Shopping centres have also improved their efficiency rates. While the growth momentum in the retail sector has slowed by more than 20% since 2019, a gradually rising trend was observed last year, evidenced by several substantial transactions. Initiating with an investment of nearly 22 million euros, the construction of a new Depo store began at Kārļa Ulmaņa Street, while the popular retail chain Lidl continues its expansion by opening new stores. In the first half of 2023, the monthly lease rates for retail space varied between 10-40 EUR/m² in the high shopping streets of the central district, and 6-10 EUR/m² for hypermarkets and the major (anchor) tenants.

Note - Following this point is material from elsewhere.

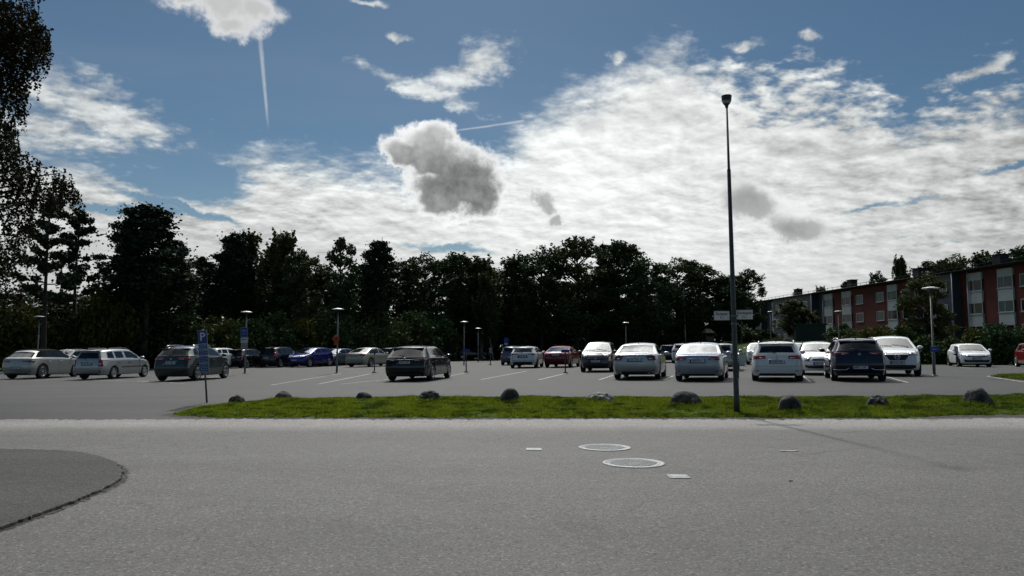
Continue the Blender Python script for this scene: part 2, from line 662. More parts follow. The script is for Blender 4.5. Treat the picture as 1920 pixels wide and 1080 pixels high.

In recent years, the rapid surge in transactions involving forest land has currently somewhat subsided. The average acquired area in certain regions has increased over the year: in Vidzeme, the average area in transactions is 10.6 hectares, in Kurzeme Region it's 9.7 hectares, and in Zemgale Region it's 9.1 hectares. However, when compared to the period from January to June of the previous year, the number of transactions involving forest land in the first half of this year has dropped by 46%. Until mid-summer, the prices for forest properties kept rising, yet they have now settled around just under 3000 EUR per hectare.

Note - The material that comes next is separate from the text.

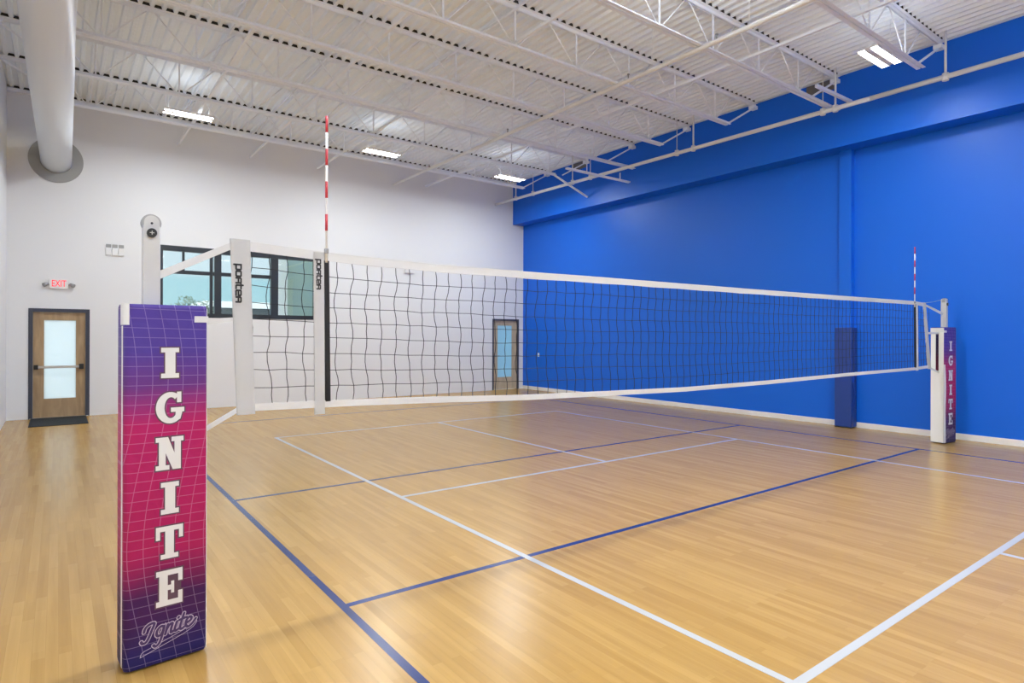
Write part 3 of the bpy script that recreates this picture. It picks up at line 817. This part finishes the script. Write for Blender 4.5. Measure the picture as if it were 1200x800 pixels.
def pad(x0, x1, net_side, xl, rot, lab):
    """C-shaped pad round the post; opens towards the net"""
    yb, yf = .098, -.098
    t = thing('post_pad', lab, 'post pad', ((x0+x1)/2, 0, 0), 'padded post covers')
    t.rotation_euler.z = rot
    r = .032
    def corner(cx, cy, a0): return [(cx + r*math.cos(math.radians(a0 + 90*i/6)), cy + r*math.sin(math.radians(a0 + 90*i/6))) for i in range(7)]
    nb = .046                                               # half width of the slot for the pole
    if net_side > 0:
        xi = x0 + .055
        loop = corner(x0+r, yf+r, 180) + [(x1-.006, yf), (x1, yf+.006), (x1, -nb), (xi, -nb), (xi, nb), (x1, nb), (x1, yb-.006), (x1-.006, yb)] + corner(x0+r, yb-r, 90)
    else:
        xi = x1 - .055
        loop = [(x0+.006, yf)] + corner(x1-r, yf+r, 270) + corner(x1-r, yb-r, 0) + [(x0+.006, yb), (x0, yb-.006), (x0, nb), (xi, nb), (xi, -nb), (x0, -nb), (x0, yf+.006)]
    mb = MB()
    zs = [.012, .02, .035, .06, .10, .3, .6, .9, 1.2, 1.5, 1.75, 1.81, 1.835, 1.846, 1.85]
    rings = []
    xc = (x0+x1)/2
    for z in zs:
        e = .006*max(0, 1-(z-.012)/.03)**2 + .005*max(0, 1-(1.85-z)/.02)**2
        ring = []
        for u, v in loop:
            du = (u-xc)/abs(x1-x0)*2; dv = v/.098
            inner = abs(v) <= nb + 1e-6 and not (abs(u-x0) < 1e-6 or abs(u-x1) < 1e-6)
            ring.append(mb.bm.verts.new((u if inner else u - e*du, v if inner else v - e*dv, z)))
        rings.append(ring)
    for a, b in zip(rings, rings[1:]):
        for i in range(len(loop)):
            f = mb.bm.faces.new((a[i], a[(i+1) % len(loop)], b[(i+1) % len(loop)], b[i])); 
    for ring in (rings[0], rings[-1]):
        for tri in tessellate_polygon([[Vector((u, v, 0)) for u, v in loop]]): mb.bm.faces.new([ring[i] for i in tri])
    mb.build('printed_cover', M['print'], t)
    # white lining on the net side
    xs_ = (x1, x1+.003) if net_side > 0 else (x0-.003, x0)
    mb = MB(); mb.box(*xs_, yf+.004, -nb+.025, .02, 1.835); mb.box(*xs_, .022, yb-.004, .02, 1.835); mb.box(*xs_, -nb+.025, .022, .02, 1.16)
    mb.build('white_lining', M['vinyl_white'], t)
    if net_side < 0:
        mb = MB(); mb.prism([(x0-.003, .02), (x0+.055, .02), (x0+.045, .5), (x0+.062, .9), (x0+.035, 1.26), (x0-.003, 1.26)], 'y', yf-.003, yf); mb.build('closing_flap', M['vinyl_white'], t)
        mb = MB(); mb.box(x0-.006, x0-.003, yf, yb, 1.77, 1.84); mb.box(x0-.006, x0+.07, yf-.004, yf-.0005, 1.765, 1.80); mb.build('closing_strap', M['strap'], t)
    else:
        mb = MB(); mb.box(x1-.062, x1+.006, yf-.004, yf-.0005, 1.762, 1.795); mb.box(x1+.003, x1+.006, yf-.004, yb, 1.762, 1.795); mb.build('closing_strap', M['strap'], t)
        mb = MB()
        pts = [(x0+r+r*1.01*math.cos(math.radians(a)), yf+r+r*1.01*math.sin(math.radians(a))) for a in range(172, 262, 10)]
        pts = [(x0-.002, yf+.075)] + pts
        mb.prism(pts + [(x+(.0025 if i else .0), y-.0025) if False else (x-.0025, y-.0025) for i, (x, y) in reversed(list(enumerate(pts)))], 'z', 1.745, 1.852)
        mb.build('corner_tab', M['vinyl_white'], t, label='white tab at the top corner')
    if net_side > 0:
        MB().box(x0-.0016, x0+.0004, yf+.036, yf+.062, .03, 1.74).build('edge_seam', M['vinyl_white'], t, label='pale seam down the outer edge')
    # printed letters
    yl = yf - .0006
    spec = [('I', 1.629, 1.473, 0), ('G', 1.400, 1.238, -.002), ('N', 1.168, 1.000, -.002), ('I', .935, .772, .001), ('T', .709, .542, 0), ('E', .482, .300, 0)]
    for ch, zt, zb, dx in spec:
        wd, loops = GLY[ch]; H = zt - zb
        k = .156
        ox = xl - wd*k/2 + dx
        L = MB()
        for q, lp in enumerate(loops): L.prism([(ox + u*k, zb + v*H) for u, v in lp], 'y', yl-.0012-.00003*q, yl)
        lo = L.build('letter', M['letter'], t, label='white letter ' + ch)
        L = MB()
        for q, lp in enumerate(loops): L.prism([(ox + u*k, zb + v*H) for u, v in offset_loop(lp, .042)], 'y', yl-.0006-.00003*q, yl)
        if ch == 'E': L.prism([(ox + u*k, zb + v*H) for u, v in rect(.30, .10, .74, .90)], 'y', yl-.0004, yl)
        L.build('letter_outline', M['letter_edge'], lo, label='dark outline of the letter')
    # script logo
    sc = .0885; sx, sz = xl - 1.30*sc, .145
    def plc(dy): return lambda u, v, d: (sx + (u + .10*v)*sc, yl - dy - d*.0003, sz + (v + .06*(u-1.3))*sc)
    P1 = [bez(p) for p in SCRIPT]; P2 = [bez(p) for p in SWOOSH]
    mb = strokes(MB(), P1, .235, plc(.0003), 1); strokes(mb, P2, .035, plc(.0003), 1)
    sw2 = [[(u, v+.13 - .02*u) for u, v in bez([(2.45,.10),(2.2,-.02),(1.4,-.26),(.8,-.42)])]]
    strokes(mb, sw2, .035, plc(.0003), 1)
    lg = mb.build('script_logo', M['script_edge'], t, label='lilac outlined script reading Ignite with a swoosh')
    strokes(MB(), P1, .145, plc(.0009), 1).build('script_fill', M['script_fill'], lg)
pad(-5.682, -5.303, 1, -5.479, math.radians(5), 'tall purple and magenta pad with white letters on the near post, left foreground')
pad(5.303, 5.685, -1, 5.50, math.radians(-8), 'purple and magenta padded cover on the far post beside the blue wall')

# ------------------------------------------------------------------ world and view
w = bpy.data.worlds.new('sky'); scn.world = w; w.use_nodes = True
nt = w.node_tree; bg = nt.nodes['Background']
tc = nt.nodes.new('ShaderNodeTexCoord'); sp_ = nt.nodes.new('ShaderNodeSeparateXYZ'); nt.links.new(tc.outputs['Generated'], sp_.inputs[0])
cr = ramp(nt, sp_.outputs['Z'], [(0.0, (.45, .73, .80)), (.080, (.43, .72, .82)), (.092, (.70, .85, .95)), (.5, (.80, .88, .95))])
nt.links.new(cr, bg.inputs['Color'])
mr = nt.nodes.new('ShaderNodeMapRange'); mr.inputs['From Min'].default_value = .16; mr.inputs['From Max'].default_value = .6
mr.inputs['To Min'].default_value = .42; mr.inputs['To Max'].default_value = 1.35
nt.links.new(sp_.outputs['Z'], mr.inputs['Value']); nt.links.new(mr.outputs[0], bg.inputs['Strength'])
scn.cycles.max_bounces = 12; scn.cycles.diffuse_bounces = 7; scn.cycles.glossy_bounces = 4
vs = scn.view_settings
scn.display_settings.display_device = 'sRGB'
vs.view_transform = 'Standard'; vs.look = 'None'; vs.gamma = 1.0; vs.use_curve_mapping = False
vs.exposure = 1.36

The decline in the number of transactions has also affected the segment of agricultural land commonly used for farming. In comparison to the first half of 2022, the total number of transactions has decreased by approximately 30%. The average sold agricultural land area in Vidzeme Region is 12.2 hectares, in Kurzeme Region it's 9.5 hectares, while in Latgale and Zemgale Regions it's just above 9 hectares. The highest average agricultural land price is in Kurzeme Region (4500 EUR/ha), and the lowest one is in Latgale Region (3450 EUR/ha). Meanwhile, the highest average rental rate in 2023 has remained consistently in Zemgale and Sēlija Regions, hovering around 235 EUR/ha.

“I would advise owners to be more courageous in the decision-making process, including anticipating price adjustments, and to respond to market conditions in a way that helps avoid unforeseeable risks in the future," believes A. Ramutis.